··· Recorded information ···

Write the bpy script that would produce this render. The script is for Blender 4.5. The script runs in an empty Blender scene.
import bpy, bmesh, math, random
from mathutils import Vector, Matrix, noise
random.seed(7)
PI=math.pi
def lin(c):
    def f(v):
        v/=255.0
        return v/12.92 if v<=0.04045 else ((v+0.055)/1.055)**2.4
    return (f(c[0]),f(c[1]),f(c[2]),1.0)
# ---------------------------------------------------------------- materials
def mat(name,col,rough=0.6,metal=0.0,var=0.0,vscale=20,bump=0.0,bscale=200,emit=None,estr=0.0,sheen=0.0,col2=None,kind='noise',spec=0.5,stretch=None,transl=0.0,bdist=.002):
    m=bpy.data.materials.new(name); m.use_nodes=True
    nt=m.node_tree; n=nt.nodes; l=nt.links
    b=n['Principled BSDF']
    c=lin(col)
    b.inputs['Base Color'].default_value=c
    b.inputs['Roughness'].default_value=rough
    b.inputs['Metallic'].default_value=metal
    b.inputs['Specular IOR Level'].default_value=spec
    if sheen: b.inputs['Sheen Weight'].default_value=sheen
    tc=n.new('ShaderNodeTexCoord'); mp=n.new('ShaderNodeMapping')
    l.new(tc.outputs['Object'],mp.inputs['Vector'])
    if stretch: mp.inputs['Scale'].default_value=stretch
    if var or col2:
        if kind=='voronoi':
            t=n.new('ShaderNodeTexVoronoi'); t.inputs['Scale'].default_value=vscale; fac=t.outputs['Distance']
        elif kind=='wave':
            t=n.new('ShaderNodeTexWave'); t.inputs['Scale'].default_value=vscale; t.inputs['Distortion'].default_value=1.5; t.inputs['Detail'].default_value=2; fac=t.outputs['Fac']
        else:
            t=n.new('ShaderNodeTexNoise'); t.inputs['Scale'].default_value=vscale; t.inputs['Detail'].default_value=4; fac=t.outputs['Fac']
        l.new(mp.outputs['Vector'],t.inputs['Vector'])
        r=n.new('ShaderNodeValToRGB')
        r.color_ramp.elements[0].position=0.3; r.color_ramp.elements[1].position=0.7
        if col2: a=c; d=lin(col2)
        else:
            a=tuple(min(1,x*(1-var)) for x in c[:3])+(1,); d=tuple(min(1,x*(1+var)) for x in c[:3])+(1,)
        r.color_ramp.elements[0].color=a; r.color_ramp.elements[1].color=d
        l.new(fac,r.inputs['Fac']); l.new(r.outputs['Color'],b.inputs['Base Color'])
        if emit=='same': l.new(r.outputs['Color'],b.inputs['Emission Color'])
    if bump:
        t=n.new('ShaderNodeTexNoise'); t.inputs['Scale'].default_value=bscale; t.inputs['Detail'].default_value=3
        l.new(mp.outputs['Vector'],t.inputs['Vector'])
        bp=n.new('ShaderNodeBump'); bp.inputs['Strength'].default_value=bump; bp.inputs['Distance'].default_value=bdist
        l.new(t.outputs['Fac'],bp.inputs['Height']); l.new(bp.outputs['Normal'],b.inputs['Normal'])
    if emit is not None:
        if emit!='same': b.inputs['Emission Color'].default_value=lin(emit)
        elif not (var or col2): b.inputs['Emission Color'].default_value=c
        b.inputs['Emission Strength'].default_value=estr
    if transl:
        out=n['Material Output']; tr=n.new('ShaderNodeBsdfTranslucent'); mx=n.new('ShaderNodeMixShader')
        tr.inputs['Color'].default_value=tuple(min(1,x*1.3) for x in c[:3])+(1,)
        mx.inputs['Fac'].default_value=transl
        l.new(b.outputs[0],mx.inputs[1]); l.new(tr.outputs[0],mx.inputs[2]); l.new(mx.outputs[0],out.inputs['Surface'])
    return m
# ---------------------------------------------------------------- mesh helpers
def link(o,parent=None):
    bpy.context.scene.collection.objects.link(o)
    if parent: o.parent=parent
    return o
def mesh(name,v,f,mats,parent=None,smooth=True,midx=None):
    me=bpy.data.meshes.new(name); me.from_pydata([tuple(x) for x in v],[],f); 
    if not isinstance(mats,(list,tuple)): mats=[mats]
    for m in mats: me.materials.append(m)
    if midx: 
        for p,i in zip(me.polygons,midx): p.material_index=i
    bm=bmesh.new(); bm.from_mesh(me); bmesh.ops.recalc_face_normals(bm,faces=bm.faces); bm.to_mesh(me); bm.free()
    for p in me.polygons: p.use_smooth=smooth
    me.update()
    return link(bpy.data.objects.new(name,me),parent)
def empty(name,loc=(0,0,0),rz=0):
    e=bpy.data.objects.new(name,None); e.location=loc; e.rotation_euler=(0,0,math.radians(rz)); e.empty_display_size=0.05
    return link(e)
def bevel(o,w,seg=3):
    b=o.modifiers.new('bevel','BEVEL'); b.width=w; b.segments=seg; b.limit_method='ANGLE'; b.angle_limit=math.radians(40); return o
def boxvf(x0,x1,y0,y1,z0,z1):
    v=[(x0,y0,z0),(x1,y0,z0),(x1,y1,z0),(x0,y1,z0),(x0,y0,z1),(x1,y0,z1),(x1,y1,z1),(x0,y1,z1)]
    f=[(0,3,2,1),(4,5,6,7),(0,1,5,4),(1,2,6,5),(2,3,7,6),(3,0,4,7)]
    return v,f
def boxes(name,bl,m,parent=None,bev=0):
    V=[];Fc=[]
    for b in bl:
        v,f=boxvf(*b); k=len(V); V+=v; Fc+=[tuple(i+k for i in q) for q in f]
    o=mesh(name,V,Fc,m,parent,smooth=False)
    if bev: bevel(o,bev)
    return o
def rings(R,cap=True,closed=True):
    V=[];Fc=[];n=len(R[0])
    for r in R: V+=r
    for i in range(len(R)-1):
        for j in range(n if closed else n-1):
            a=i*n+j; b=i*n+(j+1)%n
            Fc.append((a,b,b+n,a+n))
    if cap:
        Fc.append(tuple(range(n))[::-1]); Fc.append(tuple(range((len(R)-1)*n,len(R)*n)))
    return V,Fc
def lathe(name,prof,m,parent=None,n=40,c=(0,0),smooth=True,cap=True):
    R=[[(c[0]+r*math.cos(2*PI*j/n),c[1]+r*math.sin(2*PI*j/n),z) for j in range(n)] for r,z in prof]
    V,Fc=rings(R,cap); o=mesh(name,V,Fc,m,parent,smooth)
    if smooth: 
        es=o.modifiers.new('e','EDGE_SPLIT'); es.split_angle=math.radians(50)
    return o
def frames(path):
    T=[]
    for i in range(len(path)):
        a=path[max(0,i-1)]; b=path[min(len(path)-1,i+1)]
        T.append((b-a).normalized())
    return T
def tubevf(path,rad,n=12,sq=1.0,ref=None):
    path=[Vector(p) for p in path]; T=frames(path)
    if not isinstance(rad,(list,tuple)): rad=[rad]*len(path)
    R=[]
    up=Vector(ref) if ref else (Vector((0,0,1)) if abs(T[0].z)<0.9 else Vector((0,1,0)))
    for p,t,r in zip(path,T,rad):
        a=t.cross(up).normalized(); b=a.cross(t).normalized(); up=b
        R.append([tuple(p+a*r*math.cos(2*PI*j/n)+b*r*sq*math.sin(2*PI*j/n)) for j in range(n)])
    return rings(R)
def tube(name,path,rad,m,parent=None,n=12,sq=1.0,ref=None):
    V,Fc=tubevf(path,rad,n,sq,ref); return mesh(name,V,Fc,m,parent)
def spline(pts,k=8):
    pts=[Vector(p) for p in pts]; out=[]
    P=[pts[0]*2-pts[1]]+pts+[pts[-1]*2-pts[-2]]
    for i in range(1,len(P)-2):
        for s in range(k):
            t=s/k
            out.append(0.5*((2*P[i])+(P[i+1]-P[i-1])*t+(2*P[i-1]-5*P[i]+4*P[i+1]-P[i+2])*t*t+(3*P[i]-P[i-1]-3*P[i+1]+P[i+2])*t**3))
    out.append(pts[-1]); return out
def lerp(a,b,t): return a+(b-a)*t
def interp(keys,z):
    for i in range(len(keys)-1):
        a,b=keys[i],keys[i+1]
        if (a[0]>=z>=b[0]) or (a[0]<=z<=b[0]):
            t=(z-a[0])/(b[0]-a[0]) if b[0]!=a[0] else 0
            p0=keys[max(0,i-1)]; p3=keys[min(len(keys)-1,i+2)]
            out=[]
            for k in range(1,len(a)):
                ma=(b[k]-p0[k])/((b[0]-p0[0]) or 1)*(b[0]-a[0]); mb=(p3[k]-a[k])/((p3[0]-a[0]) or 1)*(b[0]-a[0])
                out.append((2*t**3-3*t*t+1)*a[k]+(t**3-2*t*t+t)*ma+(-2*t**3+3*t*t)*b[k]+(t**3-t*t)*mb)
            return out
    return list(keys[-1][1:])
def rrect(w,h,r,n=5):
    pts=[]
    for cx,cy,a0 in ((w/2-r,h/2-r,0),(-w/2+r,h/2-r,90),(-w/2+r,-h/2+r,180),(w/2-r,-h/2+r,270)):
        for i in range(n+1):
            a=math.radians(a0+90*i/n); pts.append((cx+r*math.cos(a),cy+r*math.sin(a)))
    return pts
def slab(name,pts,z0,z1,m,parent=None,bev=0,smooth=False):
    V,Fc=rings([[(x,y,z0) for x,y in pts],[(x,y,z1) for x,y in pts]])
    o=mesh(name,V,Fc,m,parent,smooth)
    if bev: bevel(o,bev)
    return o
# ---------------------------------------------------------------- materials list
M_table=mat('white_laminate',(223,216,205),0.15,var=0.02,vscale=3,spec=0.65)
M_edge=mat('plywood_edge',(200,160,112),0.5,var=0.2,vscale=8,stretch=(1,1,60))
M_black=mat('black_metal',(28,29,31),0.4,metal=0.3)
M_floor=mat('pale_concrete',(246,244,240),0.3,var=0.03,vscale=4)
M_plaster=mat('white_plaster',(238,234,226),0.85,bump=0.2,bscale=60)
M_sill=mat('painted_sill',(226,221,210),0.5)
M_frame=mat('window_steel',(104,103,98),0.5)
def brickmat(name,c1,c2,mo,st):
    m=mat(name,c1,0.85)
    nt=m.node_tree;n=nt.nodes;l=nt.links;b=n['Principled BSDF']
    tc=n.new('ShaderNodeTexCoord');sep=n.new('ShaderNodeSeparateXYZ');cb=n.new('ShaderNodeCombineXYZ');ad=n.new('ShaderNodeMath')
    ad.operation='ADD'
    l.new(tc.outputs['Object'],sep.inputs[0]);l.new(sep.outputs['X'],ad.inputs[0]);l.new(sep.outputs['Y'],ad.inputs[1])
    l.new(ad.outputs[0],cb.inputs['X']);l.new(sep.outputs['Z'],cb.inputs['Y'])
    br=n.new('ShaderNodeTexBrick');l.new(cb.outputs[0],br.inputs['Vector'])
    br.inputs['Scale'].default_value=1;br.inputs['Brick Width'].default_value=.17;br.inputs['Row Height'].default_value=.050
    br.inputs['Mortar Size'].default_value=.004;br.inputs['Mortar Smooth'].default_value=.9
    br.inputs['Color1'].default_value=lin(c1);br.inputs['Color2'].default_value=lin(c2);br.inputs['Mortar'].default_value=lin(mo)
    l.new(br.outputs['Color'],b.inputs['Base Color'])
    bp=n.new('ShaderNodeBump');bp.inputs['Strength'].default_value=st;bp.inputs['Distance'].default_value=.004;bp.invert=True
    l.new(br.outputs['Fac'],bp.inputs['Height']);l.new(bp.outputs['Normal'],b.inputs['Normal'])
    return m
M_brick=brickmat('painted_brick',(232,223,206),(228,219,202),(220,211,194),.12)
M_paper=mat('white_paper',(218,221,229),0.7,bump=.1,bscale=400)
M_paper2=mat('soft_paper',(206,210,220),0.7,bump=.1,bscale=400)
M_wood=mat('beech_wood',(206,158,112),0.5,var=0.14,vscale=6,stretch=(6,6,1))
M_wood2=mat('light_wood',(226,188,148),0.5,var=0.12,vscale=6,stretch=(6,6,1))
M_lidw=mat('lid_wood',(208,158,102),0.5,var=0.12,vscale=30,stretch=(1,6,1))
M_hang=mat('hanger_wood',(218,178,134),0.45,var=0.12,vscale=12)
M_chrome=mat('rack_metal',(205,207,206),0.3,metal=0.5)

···

=== Instruction ===
Output only the lines from the one containing "if emit is not" through the one containing "elif not (var", inclusive, exactly as written.

=== Result of this exercise ===
    if emit is not None:
        if emit!='same': b.inputs['Emission Color'].default_value=lin(emit)
        elif not (var or col2): b.inputs['Emission Color'].default_value=c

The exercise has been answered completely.